Jak zapewne kojarzycie, Baros ostatnio grał w drużynie Portsmouth FC, ale trudno mówić o spektakularnych sukcesach Milana w barwach angielskiego klubu. Nie lepiej zaprezentował się Czech na Euro 2008 - choć mówimy to ze smutkiem, głównie ze względu na sympatię do niego i na brak spodziewanych wrażeń estetycznych, Baros na ME praktycznie nie istniał i nader często siedział na ławce w trakcie trzech meczów, które przyszło rozegrać czeskim zawodnikom.
My jednak nie zapominamy o najlepszych momentach cudnego czeskiego napastnika. Wiemy, że taki a nie inny rozwój jego kariery zdeterminowały między innymi pechowe kontuzje.
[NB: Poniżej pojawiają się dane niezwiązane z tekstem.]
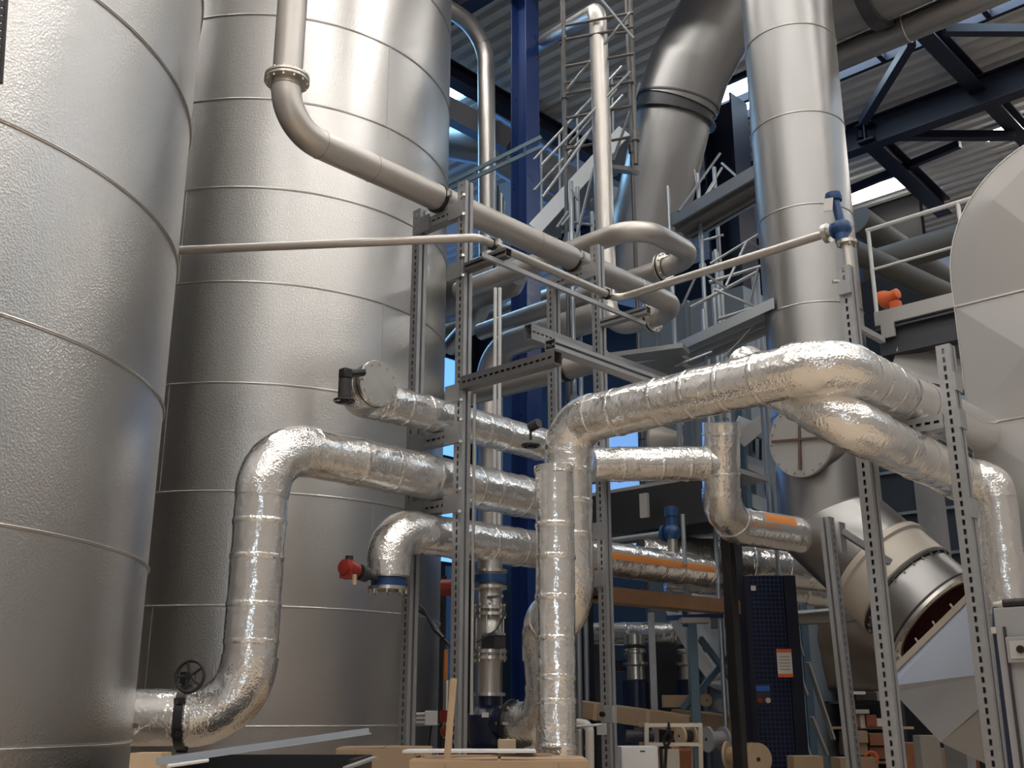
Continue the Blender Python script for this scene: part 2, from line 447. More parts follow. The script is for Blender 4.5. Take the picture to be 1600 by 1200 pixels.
# lamps: one tube fitting in view, light lines added out of view for brightness
t = thing('ceiling_light', 'white tube light fitting under roof deck beyond the silver stack', 'light', (-9.6, 22.9, ZR-.12))
MB().box((-9.6, 22.9, ZR-.06), (1.5, .62, .08)).box((-10.1, 22.9, ZR+.0), (.03, .03, .1)).box((-9.1, 22.9, ZR+.0), (.03, .03, .1)).build('fitting_body', M_GALV, t, smooth=False)
for dy in (-.2, 0, .2): MB().tube([(-10.3, 22.9+dy, ZR-.13), (-8.9, 22.9+dy, ZR-.13)], .045, 10).build('lamp_tube', M_LAMP, t)
for y, x0_, x1_ in ((22.2, -6.8, 12.4), (13.0, -6.8, 12.4), (8.4, -11.4, 12.4), (4.0, -11.4, 12.4), (-1.0, -11.4, 12.4), (-6.0, -11.4, 12.4), (-11.0, -11.4, 12.4)):
    t = thing('added_light_line', 'added light line under the hall roof, out of view', 'light', (0, y, ZR-.1), 'added light lines')
    MB().box(((x0_+x1_)/2, y, ZR-.05), (x1_-x0_, .42, .08)).build('light_line_body', M_WHITE, t, smooth=False)
    MB().box(((x0_+x1_)/2, y, ZR-.10), (x1_-x0_-.1, .36, .03)).build('diffuser', M_LAMP3 if 10 < y < 15 else M_LAMP2, t, smooth=False)

# ------------------------------------------------------------------ the two clad tanks
def tank(label, c, R, rings, ztop, vseams):
    t = thing('storage_tank', label, 'tank', (c[0], c[1], 0), 'clad storage tanks')
    zs = sorted(rings)
    prof = [(0, R), (zs[0], R)]
    for z in zs: prof += [(z-.004, R), (z, R+.004)]
    prof = [(0, 0), (0, R)]
    lo = 0
    for z in zs + [zs[-1]+1.0*k for k in range(1, 12) if zs[-1]+k < ztop-.3]:
        prof += [(z-.012, R), (z-.010, R+.009), (z+.010, R+.009), (z+.012, R)]
    prof += [(ztop, R), (ztop+.25, R*.8), (ztop+.45, R*.4), (ztop+.5, 0)]
    MB().lathe((*c, 0), (0, 0, 1), prof, 192).build('cladding_shell', M_CLAD, t, ang=30)
    allz = zs + [zs[-1]+1.0*k for k in range(1, 12) if zs[-1]+k < ztop-.3]
    for z in allz:
        MB().torus((c[0], c[1], z), (0, 0, 1), R+.008, .006, 160, 6).build('hoop_seam', M_SEAM, t)
    for (ang, z0, z1) in vseams:
        d = V((math.cos(ang), math.sin(ang), 0)); p = V((c[0], c[1], 0))+d*(R+.002)
        MB().box(p+V((0, 0, (z0+z1)/2)), (.006, .022, z1-z0), Matrix.Rotation(ang, 3, 'Z')).build('lap_seam', M_SEAM, t, smooth=False)
    return t
def ang_of(c, p): return math.atan2(p.y-c[1], p.x-c[0])
T1, R1 = (-7.286, 1.532), 2.138
T2, R2 = (-9.810, 6.593), 1.924
def on_tank(c, R, x, y):   # where the sight line through (x, y) meets the tank
    d = _ray(x, y); h = V((d.x, d.y)); o = V((-c[0], -c[1]))
    A = h.dot(h); B = 2*h.dot(o); Cc = o.dot(o)-R*R; q = max(0, B*B-4*A*Cc)
    return _O + d*((-B-math.sqrt(q))/(2*A))
r2 = [7.907, 6.923, 5.937, 4.944, 3.939, 2.923, 1.912, .908]
r1 = [4.848, 3.853, 2.861, 1.857, .849]
a2 = lambda x, y: ang_of(T2, on_tank(T2, R2, x, y))
tank('silver stucco-clad tank in the middle, behind the foil pipes', T2, R2, r2, 11.4,
     [(a2(598, 530), r2[4], r2[3]), (a2(583, 820), r2[6], r2[5]), (a2(284, 370), r2[3], r2[2]), (a2(255, 690), r2[5], r2[4]), (a2(232, 1000), r2[7], r2[6]), (a2(610, 60), r2[1], r2[0]), (a2(608, 200), r2[1]-.12, r2[1])])
tank('nearest silver stucco-clad tank filling the left edge', T1, R1, r1, 11.4, [(PI*.05, 5.85, 6.85)])

# ------------------------------------------------------------------ strut racks
XP, XQ, YA, YBk, YC = -5.73, -6.27, 5.59, 7.30, 6.68
def arm(t, a, b, **k): return strut('rack_arm', a, b, t, **k)
def clamp(t, c, axis, r, w=.035, ears=True):
    o = MB().lathe(c, axis, [(-w/2, r), (-w/2, r+.012), (w/2, r+.012), (w/2, r)], 40).build('pipe_clamp', M_RUBBER, t)
    if ears:
        c = V(c); ax = V(axis).normalized(); s = ax.cross(V((0, 0, 1))).normalized()
        for sg in (-1, 1): MB().box(c+s*sg*(r+.025), (.03, .03, .05)).build('clamp_ear', M_BOLT, o, smooth=False)
    return o
def angle_bracket(t, c, s=(.10, .10, .05)):
    o = MB().box(c, s).build('bracket', M_GALV, t, smooth=False); return o

# rack A beside the middle tank
t = thing('pipe_rack', 'two-post slotted steel pipe rack in front of the middle tank', 'pipe rack', (XP, YA, 0), 'slotted steel pipe racks')
strut('post', (XP, YA, 0), (XP, YA, 5.15), t); strut('post', (XQ, YA, 0), (XQ, YA, 5.08), t)
for z in (4.91, 3.035, 2.505, .6): arm(t, (XQ+.045, YA, z), (XP-.045, YA, z), xdir=(0, 0, 1), slot_faces=('+y', '-y'), groove=())
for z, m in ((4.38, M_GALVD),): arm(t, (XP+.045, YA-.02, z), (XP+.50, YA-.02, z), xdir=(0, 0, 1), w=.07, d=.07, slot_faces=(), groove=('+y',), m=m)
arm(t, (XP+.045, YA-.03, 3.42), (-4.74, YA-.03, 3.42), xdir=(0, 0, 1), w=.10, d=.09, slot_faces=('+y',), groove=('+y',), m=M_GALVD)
for z in (4.91, 3.035, 2.505, 4.38, 3.36):
    for dz in (-.07, .10): bolt(t, (XP+.03, YA-.045, z+dz), (1, -1, 0), .013, .03)
    MB().box((XP-.06, YA-.052, z), (.16, .012, .14)).build('gusset_plate', M_GALV, t, smooth=False)
for z in (4.91, 3.035, 2.505): MB().box((XQ+.09, YA-.052, z), (.16, .012, .14)).build('gusset_plate', M_GALV, t, smooth=False)
clamp(t, (-5.99, YA-.06, 5.08), (0, 1, 0), .11); clamp(t, (-5.4, YA-.02, 4.50), (0, 1, 0), .034, .03)
MB().tube([(XP+.06, YA+.07, 3.36), (XP+.06, YA+.07, 1.0)], .012, 8).build('threaded_rod', M_BOLT, t)
# thin rail carried by the short arms of racks A and B
o = strut('support_rail', V((-5.3, YA-.25, 4.31)), V((-5.3, YBk+.1, 4.31)), None, w=.03, d=.035, slot_faces=(), groove=())
tag(o, 'thin steel rail under the small steel pipe, spanning two racks', 'rail')
# rail hung from the dark cantilever arm
o = strut('support_rail', V((-4.82, YA-.02, 3.54)), V((-4.82, 7.05, 3.54)), None, w=.10, d=.08, slot_faces=(), groove=('+x', '-x'))
tag(o, 'wide steel rail running away from the dark cantilever arm end', 'rail')
o = strut('support_rail', V((-6.2, 6.86, 4.31)), V((-6.2, 9.4, 4.31)), None, w=.09, d=.15, slot_faces=('-x', '+x'), groove=())
tag(o, 'short slotted rail end beside the rear rack post, before the blue column', 'rail')
# rack B behind
t = thing('pipe_rack', 'rear two-post slotted steel rack right of the blue column', 'pipe rack', (XP, YBk, 0), 'slotted steel pipe racks')
strut('post', (XP, YBk, 0), (XP, YBk, 5.15), t); strut('post', (XQ, YBk, 0), (XQ, YBk, 4.99), t)
for z in (4.91, 3.035, 2.505): arm(t, (XQ+.045, YBk, z), (XP-.045, YBk, z), xdir=(0, 0, 1), slot_faces=('+y', '-y'), groove=())
arm(t, (XP+.045, YBk, 4.38), (XP+.55, YBk, 4.38), xdir=(0, 0, 1), w=.07, d=.07, slot_faces=(), groove=('+y',))
for z in (4.91, 3.035, 2.505, 2.1): MB().box((XP-.06, YBk-.052, z), (.16, .012, .14)).build('gusset_plate', M_GALV, t, smooth=False)
clamp(t, (-5.99, YBk-.06, 5.08), (0, 1, 0), .11); clamp(t, (-5.4, 7.0, 4.50), (0, 1, 0), .034, .03)
# rack C at the right
t = thing('pipe_rack', 'tall slotted steel rack at the right, carrying two foil pipes', 'pipe rack', (-2.45, YC, 0), 'slotted steel pipe racks')
strut('post', (-2.45, YC, 0), (-2.45, YC, 3.25), t); strut('post', (-3.04, YC, 0), (-3.06, YC, 3.97), t)
arm(t, (-2.99, YC, 2.79-.03), (-2.50, YC, 2.79-.03), xdir=(0, 0, 1), slot_faces=('+y', '-y'), groove=())
MB().box((-3.05, YC-.06, 3.80), (.09, .03, .09)).build('bracket', M_GALV, t, smooth=False)
bolt(t, (-3.09, YC-.05, 3.86), (-1, -1, 0), .014, .05)
strut('rack_arm', (-3.05, YC+.045, 3.55), (-3.05, 7.14, 3.55), t, w=.04, d=.04, slot_faces=(), groove=())
clamp(t, (-3.25, 7.15, 3.66), (0, 0, 1), .042, .03)
for z in (2.76, 3.0, 2.2): MB().box((-2.40, YC, z), (.015, .10, .12)).build('gusset_plate', M_GALV, t, smooth=False)
# lone short post
t = thing('support_post', 'short dark steel post in front of the big elbow duct', 'post', (-4.16, 8.4, 0))
slotted_strut(MB(), (-4.16, 8.4, 0), (-4.23, 8.4, 1.98+.6), slot_faces=('+x',), groove=('-y',)).build('post', M_GALV, t, fixn=False, smooth=False)
MB().box((-4.1, 8.4, 2.4), (.012, .10, .25)).build('bracket', M_GALV, t, smooth=False)
MB().bar((-4.1, 8.4, 2.45), (-3.85, 8.7, 2.2), .05, .05).build('brace', M_GALV, t, smooth=False)

# ------------------------------------------------------------------ bare steel pipes
XM = -5.99
def weld(parent, path, s, r):
    p, d = at_len(path, s); MB().torus(p, d, r, .004, 32, 6).build('weld_bead', M_WELD, parent)
t = thing('steel_pipe', 'long bare steel pipe dropping, then running away across two racks', 'pipe', (XM, 3.99, 5.08), 'bare steel pipes')
zb = 5.08
ZT_ = aY(925, 22, 9.02).z; ET_ = V((-6.98, 9.02, ZT_)) + (aD(790, 100, 22)-V((-6.98, 9.02, ZT_)))
pts = [(XM, 3.99, 11.2), (XM, 3.99, zb), (XM+.02, 9.02, zb), (-6.95, 9.02, zb), (-6.98, 9.02, ZT_), ET_]
path = fillet(pts, .33, 14)
MB().tube(resample(path, .12), .11, 32).build('pipe_run', M_STEEL, t)
fl = flange(t, (XM, 3.99, zb+.40), (0, 0, 1), .11, .165, .022, 12)
flange(t, (-6.36, 9.02, zb), (1, 0, 0), .11, .165, .022, 12, gap=.022)
L0 = 11.2-zb-.33
for s in (L0, L0+.33*PI/2, L0+.33*PI/2+.5, L0+.33*PI/2+2.4, L0+.33*PI/2+3.9): weld(t, path, s, .11)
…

Pamiętamy doskonale o jego tytule strzelców na Euro 2004 oraz o minionej już niestety reputacji jednego z najlepszych graczy Europy, a nawet świata.
Dlatego też mocno ściskamy kciuki za Barosa i życzymy powodzenia w Turcji - może jeszcze drzemie w nim potencjał na jednego z najlepszych dojrzałych futbolistów na świecie. Jak sądzicie: rozwinie jeszcze skrzydła?